Seanad debates

Wednesday, 20 June 2012

3:00 pm

Photo of John CrownJohn Crown (Independent)

I thank the Minister of State. However, I stand by my comments. When I ran for the Seanad a year ago I stated that I would never run again for it as currently constituted. There is a very strong case to be made for either its abolition or reform. My three complaints about the Seanad are that it is undemocratic. It has introduced an electoral cast system into the country where some citizens have a vote while others do not, some are so far down the cast system that they would best be considered to be untouchables. Something I have learned since I have become a Member, I hope my colleagues do not take this personally, is that it is somewhat ineffectual. I am not saying that it never has an effect but certainly in terms of bang for the book, in terms of the opportunity of having the Chamber and all these people working here, it could be used far more effectively. My principal objection is that the original intent of the Chamber has been comprehensively subverted in the past 15 years.

The purpose of this Chamber was to bring an alternative set of life experiences and life skills into the corridors of Parliament and we have lost that. It was supposed to be a place where people who came from academia, labour, commerce and agriculture, industry and across the whole spectrum of society, could bring their life experiences to bear together with those of the full-time politicians in the Dáil and they would give us, perhaps, some more information that would help them when making their decisions with respect to governance and legislation. We all know that something very different has happened to it since and it has become an extension of the Dáil and the local government system, mainly used by the political parties as a means of advancing the careers of those on the way up and rewarding those who have been loyal servants. I am not saying that people have not given good service here as a result of it but that is not the original intent of the de Valera Constitution. While some of that subversion has taken place from without the House, with great respect some of it has taken place from within the House. When people continually act as if they are local representatives for some fantasy football version of Dáil Éireann here, it actually undermines the authority of allowing this Chamber to continue in the future. When people who look at it in a dispassionate fashion from the outside ask what it does, it makes us very vulnerable to the accusation that it is a somewhat cynical, party politically inspired Chamber which has, as its real intent, something other than that which was planned for it in the beginning.

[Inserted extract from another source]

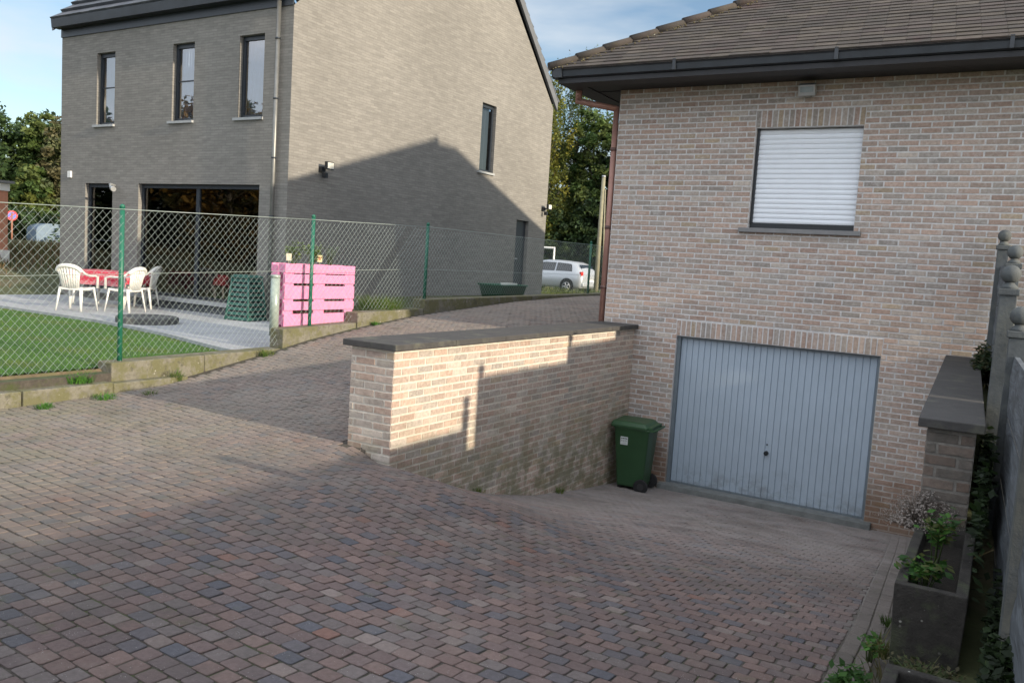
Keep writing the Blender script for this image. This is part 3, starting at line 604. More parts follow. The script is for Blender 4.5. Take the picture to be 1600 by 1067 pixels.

One can make really fine arguments for having a two-tiered, bicameral, dual-chambered national parliament. There are all kinds of arguments that can be advanced in terms of checks and balances and of the original intent of the de Valera Constitution and in terms of providing time for deliberation on big matters. One can make many fine arguments for having a single-tier parliament as well. This is the truth. Anybody looking at it critically from the outside would say there are arguments on both sides. This is a small country which is geo-ethnically largely homogeneous. I acknowledge that we have a rich tapestry of ethnic groups within the country but we do not have large ethnically-defined political parties. This is not pre-1999 Yugoslavia. This is a very different country. We do not have that. We do not have one of the big reasons people need a second chamber.

One of the reasons we had a second Chamber in the 1920s was that those from the class that had regarded themselves as having an allegiance to Britain would not feel totally democratically disenfranchised by majoritarianism in a new State. That was a noble idea which was, perhaps, deemed anachronistic in the early 1930s and replaced.

One thing for which no argument can be advanced is not having a debate.